Having a sizable portion of International students necessarily subsidizes the cost of higher education for domestic students
Maybe I should rephrase the sentence in OP. What I mean is that "After assuming that half of international students scored at or above 1550 and half scored below, the remaining spots are divided among domestic students in such-and-such way."
comment by jamjam · 2025-04-08T02:59:08.227Z · LW(p) · GW(p)
Why are we equating high test scores with "high achieving students" 1-1? While the correlation is undeniable, it feels overly simplistic to say "there are 19,000 top scoring students on the SAT/ACT, these are the students who 'deserve' the available 12,000 seats" and make your claim from there.
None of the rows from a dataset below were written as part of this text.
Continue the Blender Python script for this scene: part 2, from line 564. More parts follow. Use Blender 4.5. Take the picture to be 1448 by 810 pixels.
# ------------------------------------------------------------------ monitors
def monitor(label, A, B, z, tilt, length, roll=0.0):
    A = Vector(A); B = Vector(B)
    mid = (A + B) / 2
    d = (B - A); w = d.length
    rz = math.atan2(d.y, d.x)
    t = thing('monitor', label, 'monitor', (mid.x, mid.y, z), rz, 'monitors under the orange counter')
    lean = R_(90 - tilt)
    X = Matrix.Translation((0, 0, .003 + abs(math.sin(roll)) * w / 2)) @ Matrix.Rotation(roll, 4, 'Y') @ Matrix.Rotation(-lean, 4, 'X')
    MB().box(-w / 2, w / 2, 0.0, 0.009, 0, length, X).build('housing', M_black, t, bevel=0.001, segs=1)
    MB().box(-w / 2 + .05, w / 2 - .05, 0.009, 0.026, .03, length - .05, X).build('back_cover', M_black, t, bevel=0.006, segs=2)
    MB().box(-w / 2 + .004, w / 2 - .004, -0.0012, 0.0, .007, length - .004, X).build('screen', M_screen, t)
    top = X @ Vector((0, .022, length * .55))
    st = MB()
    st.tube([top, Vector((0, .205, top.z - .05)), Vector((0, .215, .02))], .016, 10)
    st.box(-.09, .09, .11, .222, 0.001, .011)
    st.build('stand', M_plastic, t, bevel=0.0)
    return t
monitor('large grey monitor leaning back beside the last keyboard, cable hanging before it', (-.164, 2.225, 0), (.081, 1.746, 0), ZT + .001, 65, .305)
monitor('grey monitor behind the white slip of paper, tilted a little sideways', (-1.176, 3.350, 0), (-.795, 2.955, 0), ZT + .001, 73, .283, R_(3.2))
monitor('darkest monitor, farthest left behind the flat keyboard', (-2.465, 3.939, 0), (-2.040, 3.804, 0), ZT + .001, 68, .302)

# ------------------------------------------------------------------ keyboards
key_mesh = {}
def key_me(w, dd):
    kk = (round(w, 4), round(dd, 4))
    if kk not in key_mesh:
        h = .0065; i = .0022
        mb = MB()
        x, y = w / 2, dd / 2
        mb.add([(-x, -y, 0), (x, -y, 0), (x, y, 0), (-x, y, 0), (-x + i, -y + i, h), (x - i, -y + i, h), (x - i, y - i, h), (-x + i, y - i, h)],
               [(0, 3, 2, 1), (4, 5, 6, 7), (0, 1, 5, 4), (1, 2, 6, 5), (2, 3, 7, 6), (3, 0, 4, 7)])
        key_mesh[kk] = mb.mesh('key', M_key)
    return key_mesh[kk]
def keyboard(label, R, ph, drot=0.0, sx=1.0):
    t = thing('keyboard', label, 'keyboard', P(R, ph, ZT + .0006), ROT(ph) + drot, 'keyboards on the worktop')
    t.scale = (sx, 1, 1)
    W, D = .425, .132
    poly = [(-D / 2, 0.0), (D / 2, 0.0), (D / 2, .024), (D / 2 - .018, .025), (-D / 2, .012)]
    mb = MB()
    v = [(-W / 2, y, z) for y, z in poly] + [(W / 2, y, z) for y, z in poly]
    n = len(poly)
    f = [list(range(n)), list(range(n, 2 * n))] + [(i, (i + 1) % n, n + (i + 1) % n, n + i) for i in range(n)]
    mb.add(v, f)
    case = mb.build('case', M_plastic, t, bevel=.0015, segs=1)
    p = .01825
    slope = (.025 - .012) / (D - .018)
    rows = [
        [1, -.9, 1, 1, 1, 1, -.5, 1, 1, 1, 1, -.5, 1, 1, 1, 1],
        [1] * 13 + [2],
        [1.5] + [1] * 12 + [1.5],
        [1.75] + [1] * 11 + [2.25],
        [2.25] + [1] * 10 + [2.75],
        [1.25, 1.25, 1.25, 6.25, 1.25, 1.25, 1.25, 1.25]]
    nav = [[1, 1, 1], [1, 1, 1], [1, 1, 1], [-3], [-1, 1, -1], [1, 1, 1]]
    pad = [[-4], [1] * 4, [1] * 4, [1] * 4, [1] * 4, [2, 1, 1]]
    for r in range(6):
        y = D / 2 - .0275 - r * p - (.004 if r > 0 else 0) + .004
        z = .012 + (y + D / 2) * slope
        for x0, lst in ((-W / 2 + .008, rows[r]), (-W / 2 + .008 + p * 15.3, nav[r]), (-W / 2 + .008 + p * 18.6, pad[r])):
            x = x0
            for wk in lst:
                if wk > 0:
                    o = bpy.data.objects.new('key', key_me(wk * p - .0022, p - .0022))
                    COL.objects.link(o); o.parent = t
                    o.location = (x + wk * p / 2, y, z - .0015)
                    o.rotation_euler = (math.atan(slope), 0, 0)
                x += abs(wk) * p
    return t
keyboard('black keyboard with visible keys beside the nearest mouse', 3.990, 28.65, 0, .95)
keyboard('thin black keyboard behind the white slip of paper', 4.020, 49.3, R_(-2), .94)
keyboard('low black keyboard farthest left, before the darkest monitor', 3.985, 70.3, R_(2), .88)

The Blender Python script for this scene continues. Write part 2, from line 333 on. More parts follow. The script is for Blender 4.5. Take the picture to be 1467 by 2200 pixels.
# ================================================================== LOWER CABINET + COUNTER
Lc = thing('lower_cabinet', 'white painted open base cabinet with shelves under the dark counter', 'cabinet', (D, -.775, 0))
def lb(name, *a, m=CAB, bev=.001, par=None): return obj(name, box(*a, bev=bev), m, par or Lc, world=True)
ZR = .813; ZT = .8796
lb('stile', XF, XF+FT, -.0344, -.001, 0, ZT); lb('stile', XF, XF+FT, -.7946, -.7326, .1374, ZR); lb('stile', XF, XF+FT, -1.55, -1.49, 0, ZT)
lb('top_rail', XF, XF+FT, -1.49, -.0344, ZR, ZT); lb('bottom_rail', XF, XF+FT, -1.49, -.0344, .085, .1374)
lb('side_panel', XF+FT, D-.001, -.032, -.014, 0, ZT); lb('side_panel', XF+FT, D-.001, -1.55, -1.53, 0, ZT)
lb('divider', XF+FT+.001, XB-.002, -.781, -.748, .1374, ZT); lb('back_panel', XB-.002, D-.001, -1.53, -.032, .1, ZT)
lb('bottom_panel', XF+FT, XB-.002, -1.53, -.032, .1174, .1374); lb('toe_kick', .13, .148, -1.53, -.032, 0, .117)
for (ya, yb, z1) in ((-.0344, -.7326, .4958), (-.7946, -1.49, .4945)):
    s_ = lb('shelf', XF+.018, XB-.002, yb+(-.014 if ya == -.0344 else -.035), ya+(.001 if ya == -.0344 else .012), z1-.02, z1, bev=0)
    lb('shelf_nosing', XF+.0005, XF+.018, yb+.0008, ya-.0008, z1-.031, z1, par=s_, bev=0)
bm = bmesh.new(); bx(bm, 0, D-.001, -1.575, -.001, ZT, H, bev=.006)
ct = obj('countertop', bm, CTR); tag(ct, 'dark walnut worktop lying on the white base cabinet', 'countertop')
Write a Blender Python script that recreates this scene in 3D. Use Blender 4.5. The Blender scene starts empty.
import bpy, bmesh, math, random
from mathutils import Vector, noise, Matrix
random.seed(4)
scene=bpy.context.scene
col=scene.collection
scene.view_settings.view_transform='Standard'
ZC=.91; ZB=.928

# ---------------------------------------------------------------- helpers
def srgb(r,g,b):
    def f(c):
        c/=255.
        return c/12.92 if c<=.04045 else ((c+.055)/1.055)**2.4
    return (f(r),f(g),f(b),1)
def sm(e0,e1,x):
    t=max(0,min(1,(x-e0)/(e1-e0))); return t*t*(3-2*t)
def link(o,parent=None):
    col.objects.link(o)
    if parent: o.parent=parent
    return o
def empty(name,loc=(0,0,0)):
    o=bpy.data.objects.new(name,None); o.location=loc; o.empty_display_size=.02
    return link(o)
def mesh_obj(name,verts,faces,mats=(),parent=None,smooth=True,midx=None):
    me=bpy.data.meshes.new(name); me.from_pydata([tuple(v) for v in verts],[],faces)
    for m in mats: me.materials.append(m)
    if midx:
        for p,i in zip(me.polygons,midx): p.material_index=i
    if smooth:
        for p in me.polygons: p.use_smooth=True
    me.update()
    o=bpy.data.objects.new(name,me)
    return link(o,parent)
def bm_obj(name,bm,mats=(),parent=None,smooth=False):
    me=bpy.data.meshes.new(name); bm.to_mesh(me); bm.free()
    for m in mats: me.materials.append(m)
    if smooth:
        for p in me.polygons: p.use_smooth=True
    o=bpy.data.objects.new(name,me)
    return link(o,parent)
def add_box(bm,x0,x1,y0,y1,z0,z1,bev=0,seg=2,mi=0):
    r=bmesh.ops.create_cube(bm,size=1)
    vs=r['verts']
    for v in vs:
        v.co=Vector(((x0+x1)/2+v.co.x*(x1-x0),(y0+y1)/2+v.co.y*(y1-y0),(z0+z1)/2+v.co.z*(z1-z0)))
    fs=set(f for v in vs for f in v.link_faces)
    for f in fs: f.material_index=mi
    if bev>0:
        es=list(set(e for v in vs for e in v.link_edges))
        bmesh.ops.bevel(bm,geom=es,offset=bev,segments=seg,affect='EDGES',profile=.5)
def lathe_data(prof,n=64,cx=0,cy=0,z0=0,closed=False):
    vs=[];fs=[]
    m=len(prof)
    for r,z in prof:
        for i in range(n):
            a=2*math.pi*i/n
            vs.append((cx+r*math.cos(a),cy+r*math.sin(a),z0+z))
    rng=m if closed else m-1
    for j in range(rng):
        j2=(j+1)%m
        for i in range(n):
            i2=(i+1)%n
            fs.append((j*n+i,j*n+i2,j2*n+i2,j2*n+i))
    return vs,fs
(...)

The strongest refutation of this is the simple fact that the difference between two scores can be pure chance, which matters more the closer you are to a perfect score.
So if you suppose that the same proportion of ACT takers who score a 35 or 36 (together 0.895%) would achieve a 1540 on the SAT, then that’s roughly 34,000 students. If there’s an intermediate score threshold of 1550 or 1560 that represents the top 0.5% of students, then about 19,000 students who graduate each year meet that bar.
If the difference between students receiving a 1540 and a 1560 can be that student A guessed between two remaining choices correctly, and student B guessed incorrectly, [1] then is it fair to drop the pool of those "qualified" from 34,000 to 19,000 based on this 20 point gap? You also have to consider indirect luck, where student A encounters an obscure question type that they happened to have encountered previously and can therefore solve trivially, while student B had not. There are also obvious socioeconomic factors, such as studying with incredibly expensive private tutors consistently increasing score, time investment to make up the gap between a 1400 and a 1600 being high (children from economically struggling families often have to work, take care of family, or have other required responsibilities that reduce available time), and even availability of direct resources (I used a 300 dollar calculator on the SAT that could solve algebra natively, it literally handed out the answers to multiple questions and helped greatly on others. This was explicitly permitted). I strongly agree that the admissions system is greatly flawed, but in my view this post failed to tackle the problems with the nuance they need. The goal of admissions is (ideally) to give the limited space to the people who deserve it, but its incredibly difficult to agree what parameters define a deserving student, much less a fair and realistically implementable method to measure those parameters. Despite how much I hate the current admissions system, I believe basing admission decisions solely on exam scores and grades would be a step away from the goal of fairness.
- ^
Which it can, due to the way the SAT sections are weighted a single mistake on certain questions can dock 20 full points, and conversely you can get a 1600 with 1 or sometimes 2 incorrect answers
comment by Joseph Van Name (joseph-van-name) · 2025-04-09T03:26:33.531Z · LW(p) · GW(p)
Universities are altogether unprofessional, so it is probably best for everyone to shame them and regard the degrees from these universities are completely worthless. Universities promote violence and they refuse to apologize or acknowledge that there is any problem whatsoever.
comment by dirk (abandon) · 2025-04-08T18:18:15.439Z · LW(p) · GW(p)
There's an easy way to avoid competition for a restricted pool of elite slots: some students could go to less competitive schools.